Abstract

The nonlinear evolutionary dynamics of the hybrid Jeans-Buneman instability (JBI) in charge-fluctuating viscous dust molecular clouds (DMCs) of infinite extension is semi-analytically studied. The cloud macroscopic state is initially considered to be in a quasi-hydrostatic homogeneous equilibrium configuration, modeled in a classical non-relativistic framework, on the Jeans spatiotemporal scales. The global quasi-neutrality, dust-charge fluctuation, viscous dissipation, and inter-species collision effects are presumed to coexist. Such complex plasma situations are practically realizable in the star-forming DMCs in the diffused interstellar media extensively. A local nonlinear perturbative analysis herein yields a unique conjugational pair of coupled extended Korteweg-de Vries (e-KdV) equations on the gravito-electrostatic potential fluctuations. A numerical platform illustrates that the electrostatic and gravitational fluctuations grow as a unique admixture of compressive and rarefactive solitary wave patterns. It is seen that, even for cm-sized heavier dust grains, the gravitational wave amplitudes supersede the electrostatic counterparts.
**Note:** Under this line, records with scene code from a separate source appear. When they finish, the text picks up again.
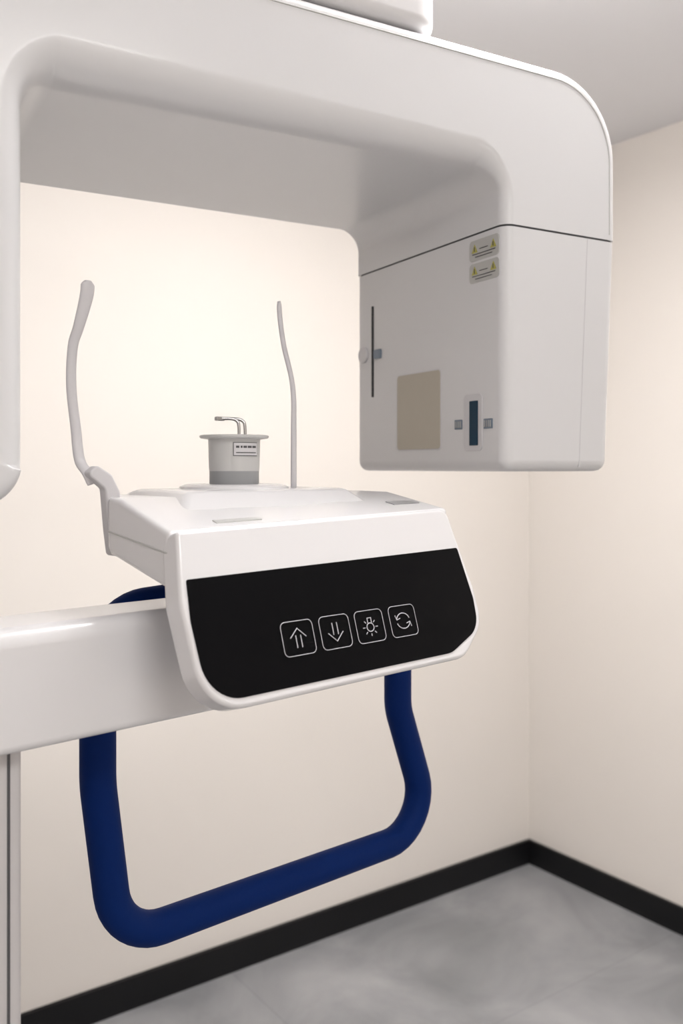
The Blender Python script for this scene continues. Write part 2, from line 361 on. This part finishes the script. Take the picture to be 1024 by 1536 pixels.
# temple supports
lp=[(-.006,.134,1.385),(-.009,.138,1.394),(-.011,.152,1.407),(-.012,.158,1.438),(-.0150,.161,1.477),(-.0140,.160,1.514),(-.010,.156,1.533),(-.004,.152,1.562),(-.003,.151,1.577)]
blade('temple_support_1',lp,(1,0,0),[.0065,.0065,.0055,.0052,.005,.005,.0055,.0070,.0072],.003,H,ROD)
prism('temple_bracket',rpoly([(-.017,1.394),(-.007,1.402),(.008,1.393),(.0165,1.377),(.020,1.344),(.018,1.318),(.008,1.316),(.0045,1.341),(.001,1.380)],[.004,.004,.006,.008,.01,.004,.004,.01,.006],5),XZ,.124,.137,H,ROD,bevel=.002,seg=3)
rp=[(.23,.128,1.37),(.23,.128,1.445),(.23,.128,1.474),(.228,.130,1.50),(.222,.135,1.533),(.219,.138,1.562),(.218,.139,1.583)]
blade('temple_support_2',rp,(1,0,0),[.0038,.0035,.0032,.003,.003,.003,.003],.0025,H,ROD)

# blue grip handle
w=.17
def arcpts(P,rad,n=10):
    out=[Vector(P[0])]
    for i in range(1,len(P)-1):
        p=Vector(P[i]); a=Vector(P[i-1]); b=Vector(P[i+1]); d1=(a-p).normalized(); d2=(b-p).normalized(); ang=d1.angle(d2); r=rad[i-1]
        t=r/math.tan(ang/2); c=p+(d1+d2).normalized()*(r/math.sin(ang/2)); s=p+d1*t-c; e=p+d2*t-c; tot=s.angle(e)
        for k in range(n+1):
            f=k/n; out.append(c+(s*math.sin((1-f)*tot)+e*math.sin(f*tot))/math.sin(tot))
    out.append(Vector(P[-1])); return out
hpath=arcpts([(.15,w-.05,1.266),(.11,w,1.262),(.017,w,1.258),(.017,w,1.09),(.038,w,.928),(.502,w,.917),(.438,w,1.09),(.438,w,1.262),(.36,w-.02,1.262),(.31,w-.05,1.262)],[.02,.055,.2,.060,.056,.07,.03,.02])
tube('blue_grip_handle',hpath,.0176,H,BLUE,res=12)

# ---------------------------------------------------------------- world + camera
W=bpy.data.worlds.new('World'); sc.world=W; W.use_nodes=True; W.node_tree.nodes['Background'].inputs[0].default_value=(.8,.8,.8,1); W.node_tree.nodes['Background'].inputs[1].default_value=.2
cd=bpy.data.cameras.new('camera'); cam=bpy.data.objects.new('camera',cd); coll.objects.link(cam)
cam.location=(-2.417,-2.229,1.4); cam.rotation_euler=(R(90),0,YAW)
cd.lens=1360/1536*36; cd.sensor_width=36; cd.sensor_fit='AUTO'; cd.shift_y=-67/1536
cd.clip_start=.02
cd.dof.use_dof=True; cd.dof.focus_distance=.92; cd.dof.aperture_fstop=5.6
sc.camera=cam
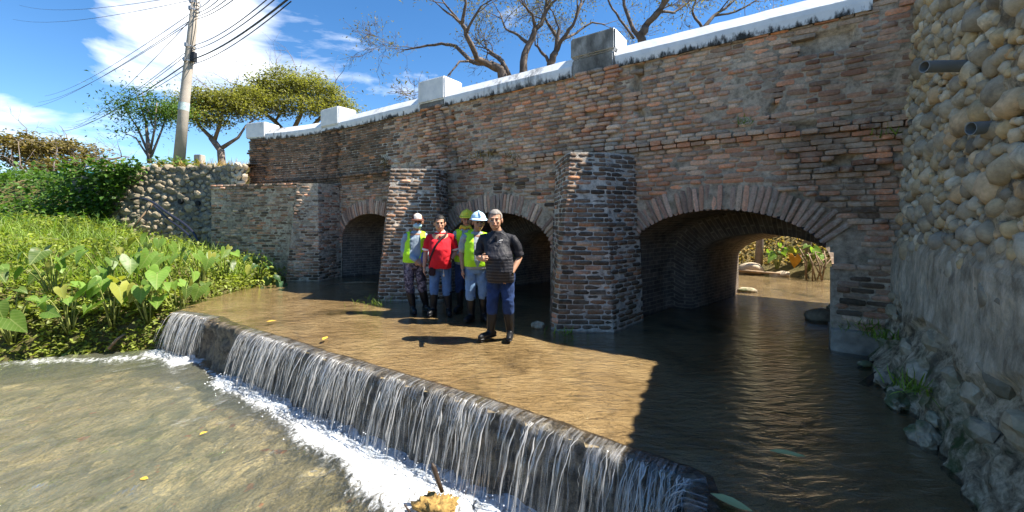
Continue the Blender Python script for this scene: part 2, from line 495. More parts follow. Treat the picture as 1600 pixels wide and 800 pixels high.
M['olive'] = leaf_mat('olive_foliage', (0.20, 0.20, 0.065), 0.5, 0.4, 0.6)
M['moringa'] = leaf_mat('feathery_foliage', (0.07, 0.13, 0.035), 0.35, 0.35, 0.6)
M['drygrass'] = leaf_mat('dry_grass', (0.36, 0.25, 0.09), 0.35, 0.3, 0.7)
M['brownleaf'] = leaf_mat('brown_foliage', (0.17, 0.135, 0.055), 0.4, 0.3, 0.7)
M['fewleaf'] = leaf_mat('sparse_foliage', (0.16, 0.14, 0.05), 0.4, 0.35, 0.6)
M['bark'] = plain('bark', (0.125, 0.098, 0.08), 0.9, 0.45, 5, 0.5, 22)
M['bark_grey'] = plain('grey_bark', (0.19, 0.15, 0.125), 0.9, 0.35, 5, 0.4, 22)
M['drywood'] = plain('dry_wood', (0.24, 0.165, 0.10), 0.85, 0.4, 9, 0.4, 40)
M['wetwood'] = plain('wet_wood', (0.05, 0.034, 0.024), 0.5, 0.4, 9, 0.4, 40)
M['stem'] = plain('plant_stem', (0.22, 0.25, 0.07), 0.6, 0.3, 9)
M['cable'] = plain('black_cable', (0.018, 0.018, 0.02), 0.5, 0.1)
M['pvc'] = plain('grey_pvc', (0.20, 0.215, 0.22), 0.45, 0.12, 6, 0.05, 20, 0.4)
M['hollow'] = plain('pipe_inside', (0.02, 0.02, 0.022), 0.8, 0.1)  # near-black colour stands for the shade inside holes and pipe bores
M['hose'] = plain('black_hose', (0.02, 0.022, 0.035), 0.25, 0.2, 4, 0.0, 10, 0.5)
M['metal'] = plain('galvanised_metal', (0.35, 0.36, 0.37), 0.45, 0.2, 9, 0, 10, 0.5, Metallic=0.7)
# ------------------------------------------------------------------ plan of the place
P0 = Vector((3.77, 4.68, 0)); ET = Vector((-0.82, 0.572, 0)).normalized(); NIN = Vector((0.572, 0.82, 0)).normalized()
U_CURVE, CURVE_LEN, CURVE_ANG = 10.25, 3.65, math.radians(23)
U_MIN, U_MAX = -1.0, U_CURVE + CURVE_LEN
TUN = Vector((0.76, 0.65, 0)); TUN_LEN = 3.9

def wall_frame(u):
    """point on the bridge face at distance u along it, and the inward normal there"""
    if u <= U_CURVE: return P0 + ET * u, NIN.copy()
    a0 = math.atan2(ET.y, ET.x); R = CURVE_LEN / CURVE_ANG
    a = a0 + (u - U_CURVE) / R
    c = P0 + ET * U_CURVE + Vector((-math.sin(a0), math.cos(a0), 0)) * R
    p = c + Vector((math.sin(a), -math.cos(a), 0)) * R
    d = Vector((math.cos(a), math.sin(a), 0))
    return p, Vector((d.y, -d.x, 0))
def wall_pt(u, z, out=0.0):
    p, n = wall_frame(u)
    q = p - n * out
    return Vector((q.x, q.y, z))

RIVER = [(-14, -8), (-13, 0), (-11.5, 3.2), (-9.6, 5.0), (-7.9, 5.85), (-6.35, 6.45), (-5.6, 6.65), (-5.75, 7.6), (-5.5, 8.5), (-5.3, 9.7), (-4.9, 10.7),
         (-1.9, 13.4), (-2.5, 16), (-4, 30), (0.5, 30), (1.5, 20), (3.4, 14.6), (5.2, 11.9), (6.9, 10.7), (8.3, 9.5), (7.2, 7.7), (6.73, 7.2), (3.9, 4.75), (4.35, 4.4), (3.3, 3.0), (2.75, 2.0), (2.3, 0.5), (2.0, -8)]
LIP = [(-5.6, 6.55), (-5.0, 6.32), (-4.59, 6.12), (-4.1, 5.75), (-3.65, 5.45), (-2.78, 4.92), (-2.2, 4.52), (-1.61, 4.17), (-1.1, 3.84), (-0.695, 3.59), (-0.33, 3.36), (0.0, 3.14), (0.37, 2.86), (0.68, 2.637), (1.08, 2.35), (0.93, 2.08), (0.72, 1.5), (0.5, 0.6), (0.4, -8)]

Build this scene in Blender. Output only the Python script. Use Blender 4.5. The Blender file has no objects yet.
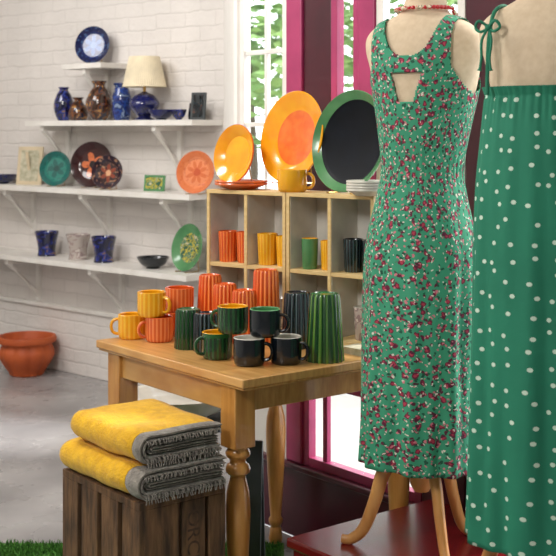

It is demonstrated geometrically that the electrostatic (gravitational) phase portraits are cyclically regular (irregular), unbounded (quasi-bounded), open (quasi-closed), and astable (quasi-stable) with no limit cycle behavior evolving as non(quasi)-homoclinic trajectories. The fluctuation amplitude-growth features with plasma multi-parametric variation is illustratively explored alongside its non-trivial futuristic applicability in bounded astrostructure formation.